> [TASK REQUIREMENTS]:
Only the lines from the start of the data to the line containing "# thatch: underside", both included, should be output, exactly and without pictures.

> [SUPPLIED MATERIAL]:
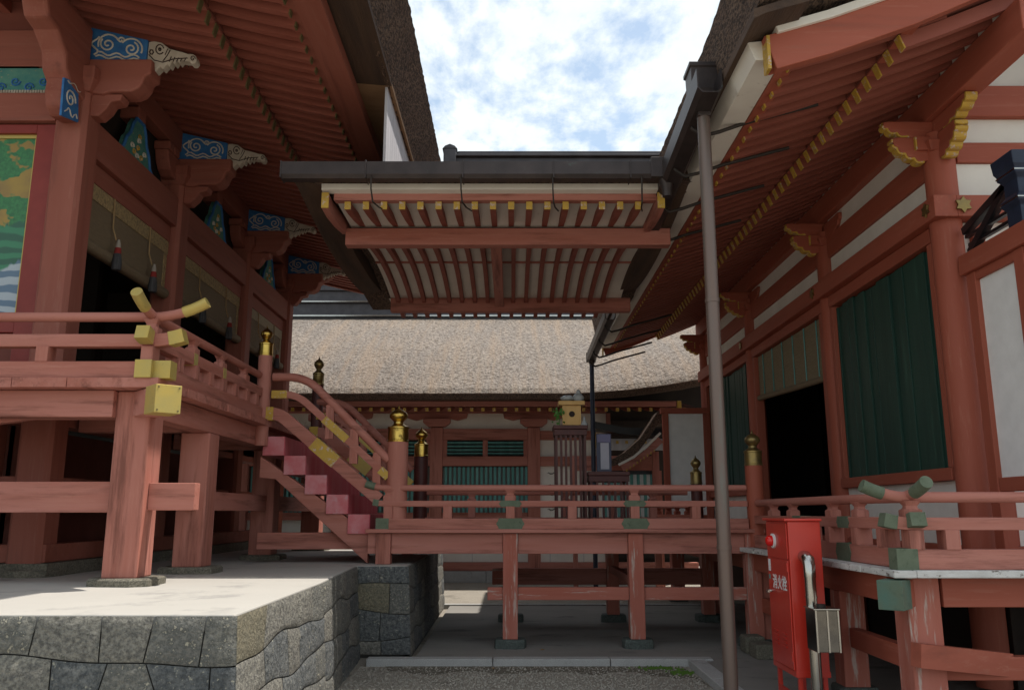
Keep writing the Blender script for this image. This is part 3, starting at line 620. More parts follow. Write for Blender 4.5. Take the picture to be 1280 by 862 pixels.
MB().prism([(-2.27, 6.50), (-2.12, 6.44), (-2.12, 6.58), (-2.27, 6.62)], 'xz', 5.7, 18.4).build('eave_batten', HALL['y'], lh)
MB().prism([(-2.118, 6.43), (-1.83, 6.40), (-1.83, 6.56), (-2.118, 6.60)], 'xz', 5.7, 18.42).build('eave_board', HALL['y'], lh, .006)
# end boards of the far gable
MB().prism([(-5.0, 6.86), (-3.1, 6.40), (-1.85, 6.28), (-1.85, 6.5), (-3.1, 6.64), (-5.0, 7.1)], 'xz', 18.42, 18.5).build('barge_board', HALL['x'], lh, .008)
MB().prism([(CX - .3, 6.32), (CX + .75, 6.36), (CX + .9, 6.45), (CX + .9, 6.62), (CX - .3, 6.62)], 'xz', 16.95, 17.15).build('tail_bracket', HALL['x'], lh, .02)
# thatch: underside of bark layers, thick cut edge, slope
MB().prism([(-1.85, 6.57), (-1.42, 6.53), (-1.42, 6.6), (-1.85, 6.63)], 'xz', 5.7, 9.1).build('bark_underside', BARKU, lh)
MB().prism([(-1.85, 6.57), (-1.42, 6.53), (-1.42, 6.6), (-1.85, 6.63)], 'xz', 9.1, 18.42).build('bark_underside', TAN, lh)
lift_l = lambda a, h: .05 * max(0, 8.4 - a) ** 1.6
thatch_volume('thatch_roof', [BARK], lh, [(-1.45, 6.53), (-1.13, 7.07), (-2.0, 7.6), (-3.4, 8.6), (-5.2, 10.2), (-7.4, 12.6), (-8.2, 12.6), (-8.2, 11.5), (-6, 8.6), (-4, 7.3), (-2.3, 6.72)], 'y', 5.55, 18.5, .07, .011, lift_l, .11)
# boards that close the gap above the corridor roof
gp = MB()
for i in range(14): gp.box(-1.50, -1.47, 9.12 + i * .17, 9.12 + i * .17 + .162, 5.5, 6.53)
gp.build('plank_infill', GREYP, lh)

# bamboo blinds hanging in the bays of the left hall
def blind(i, y0, y1, label, mid):
    t = thing('bamboo_blind', label, 'blind', (CX, (y0 + y1) / 2, 4.4), 'blinds hung in the bays of the left hall')
    X = CX + .03
    MB().box(X - .015, X + .01, y0, y1, 4.50, 5.155).build('blind_slats', BAMB, t)
    MB().box(X + .012, X + .022, y0, y1, 4.98, 5.155).build('brocade_band', mid, t)
    for yy in (y0 + .02, y1 - .10): MB().box(X + .0105, X + .02, yy, yy + .08, 4.50, 4.975).build('side_band', mid, t)
    MB().tube([(X + .02, y0 + .02, 4.44), (X + .02, y1 - .02, 4.44)], .07, 14).build('rolled_hem', BAMB, t, smooth=True)
    for q in (.28, .72):
        yy = y0 + (y1 - y0) * q
        MB().tube([(X + .04, yy, 5.15), (X + .05, yy, 4.8), (X + .09, yy + .02, 4.66)], .009, 6, up=(0, 1, 0)).build('cord', CORD, t)
        MB().lathe([(.012, 4.66), (.026, 4.61), (.03, 4.56)], (X + .13, yy), 10).build('tassel_knot', WTAS, t, smooth=True)
        MB().lathe([(.032, 4.561), (.04, 4.51), (.04, 4.49)], (X + .13, yy), 10).build('tassel_band', RTAS, t, smooth=True)
        MB().lathe([(.041, 4.489), (.055, 4.38), (.052, 4.30), (.02, 4.29)], (X + .13, yy), 10).build('tassel_fringe', KTAS, t, smooth=True)
for i, (a, b) in enumerate(zip(CY[:-1], CY[1:])):
    blind(i, a + .19, b - .19, ['bamboo blind with gold brocade band in the nearest bay of the left hall', 'rolled bamboo blind in the second bay from the front of the left hall',
                               'pale rolled bamboo blind in the farthest bay of the left hall, above the stair top'][i], [BROC, BROC, PALEB][i])

# ------------------------------------------------------------------ left veranda
ver = thing('veranda', 'high red timber veranda on stout posts round the left hall', 'veranda', (-3.27, 7.35, 1.0))
EX = -2.99; FY = 7.0; DZ = 2.72
bd = MB(); x = -9.0; rr = random.Random(3)
while x < -4.2:
    w = rr.uniform(.36, .5); bd.box(x, x + w - .006, FY, 8.5, 2.635 + rr.uniform(0, .004), DZ); x += w
bd.box(x, EX, FY + .0, 7.42, 2.636, DZ); bd.build('front_deck_board', RED['y'], ver, .004)
bd = MB(); y = 7.426
while y < 17.6:
    w = rr.uniform(.22, .3); bd.box(-4.45, EX + rr.uniform(-.006, .006), y, min(y + w - .006, 17.7), 2.637 + rr.uniform(0, .003), DZ); y += w
bd.build('side_deck_board', RED['x'], ver, .004)
box('front_beam', RED['x'], ver, -9, -3.42, FY + .14, FY + .38, 2.40, 2.632, .008)
ys = [7.35, 8.82, 11.3]
for i, y in enumerate(ys):
    MB().box(-3.42, -3.12, y - .15, y + .15, 1.06, 2.41 if i else 2.632).build('post', RED['z'], ver, .016)
    rough_foot(-3.27, y, .995, .56, .50, .07, FOOT, ver, seed=9 + i)
for x in (-5.1, -6.9): MB().box(x - .15, x + .15, 7.2, 7.5, 1.06, 2.4).build('post', RED['z'], ver, .012); rough_foot(x, 7.35, .995, .55, .5, .07, FOOT, ver)
for y in (14.0, 16.9): MB().box(-3.42, -3.12, y - .15, y + .15, 1.06, 2.41).build('post', RED['z'], ver, .012); rough_foot(-3.27, y, .995, .55, .5, .07, FOOT, ver)
for a, b in ((7.5, 10.0), (10.01, 12.6), (12.61, 17.5)): box('side_beam', RED['y'], ver, -3.35, -3.13, a, b, 2.412, 2.632)
# diagonal corner beam end with gilt cap
MB().bar((-3.5, 7.6, 2.52), (-2.88, 6.92, 2.52), .2, .22).build('corner_beam', RED['x'], ver, .008)
cc_ = MB().bar((-3.0, 7.052, 2.52), (-2.84, 6.876, 2.52), .215, .235).build('corner_beam_cap', GOLD, ver, .004)
d_ = Vector((.16, -.176, 0)).normalized(); s_ = Vector((d_.y, -d_.x, 0))
for a in (-1, 1):
    for b in (-1, 1):
        c = Vector((-2.84, 6.876, 2.52)) + s_ * a * .085 + Vector((0, 0, b * .095)); MB().bar(c, c + d_ * .006, .012, .012).build('nail_head', DGOLD, cc_)
# ties
box('front_tie', RED['x'], ver, -9, -3.422, 7.29, 7.41, 1.60, 1.86); box('tie_end', RED['x'], ver, -3.118, -2.72, 7.29, 7.41, 1.62, 1.85)
for a, b in ((7.502, 8.668), (8.972, 11.148), (11.452, 13.8)): box('side_tie', RED['y'], ver, -3.33, -3.21, a, b, 1.62, 1.82)
for y in (8.82, 11.3): box('cross_tie', RED['x'], ver, CX + .2, -3.422, y - .05, y + .05, 1.64, 1.84); box('cross_beam', RED['x'], ver, CX + .14, -3.36, y - .09, y + .09, 2.42, 2.63)
MB().bar((-5.3, 7.4, 2.3), (-3.43, 7.35, 2.56), .08, .09).build('brace', RED['x'], ver)
dims_l = (2.722, 2.865, 2.995, 3.105, 3.265, .042)
balustrade('balustrade', 'front red balustrade of the left veranda with gilt caps at its upturned corner', (-9, 7.10), (-3.12, 7.10), DZ, dims_l,
           [(.6, 1), (1.5, 0), (2.4, 1), (3.3, 0), (4.2, 1), (4.98, 0), (5.88, 1)], ext1=.46, mcap=GOLD, rise=.13)
balustrade('balustrade', 'side red balustrade of the left veranda running from the gilt corner to the stair top', (-3.12, 7.18), (-3.12, 10.22), DZ, dims_l,
           [(.45, 0), (.85, 1), (1.25, 0), (1.65, 1), (2.05, 0), (2.45, 1), (2.8, 0)], ext0=.44, mcap=GOLD, fit=GOLD, fits=(.82, 1.65), rise=.13)
balustrade('balustrade', 'short red balustrade of the left veranda beyond the stair head', (-3.12, 13.0), (-3.12, 17.5), DZ, dims_l,
           [(.5, 1), (1.3, 0), (2.1, 1), (2.9, 0), (3.7, 1)], mcap=None)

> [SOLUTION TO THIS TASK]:
Keep writing the Blender script for this image. This is part 3, starting at line 620. More parts follow. Write for Blender 4.5. Take the picture to be 1280 by 862 pixels.
MB().prism([(-2.27, 6.50), (-2.12, 6.44), (-2.12, 6.58), (-2.27, 6.62)], 'xz', 5.7, 18.4).build('eave_batten', HALL['y'], lh)
MB().prism([(-2.118, 6.43), (-1.83, 6.40), (-1.83, 6.56), (-2.118, 6.60)], 'xz', 5.7, 18.42).build('eave_board', HALL['y'], lh, .006)
# end boards of the far gable
MB().prism([(-5.0, 6.86), (-3.1, 6.40), (-1.85, 6.28), (-1.85, 6.5), (-3.1, 6.64), (-5.0, 7.1)], 'xz', 18.42, 18.5).build('barge_board', HALL['x'], lh, .008)
MB().prism([(CX - .3, 6.32), (CX + .75, 6.36), (CX + .9, 6.45), (CX + .9, 6.62), (CX - .3, 6.62)], 'xz', 16.95, 17.15).build('tail_bracket', HALL['x'], lh, .02)
# thatch: underside of bark layers, thick cut edge, slope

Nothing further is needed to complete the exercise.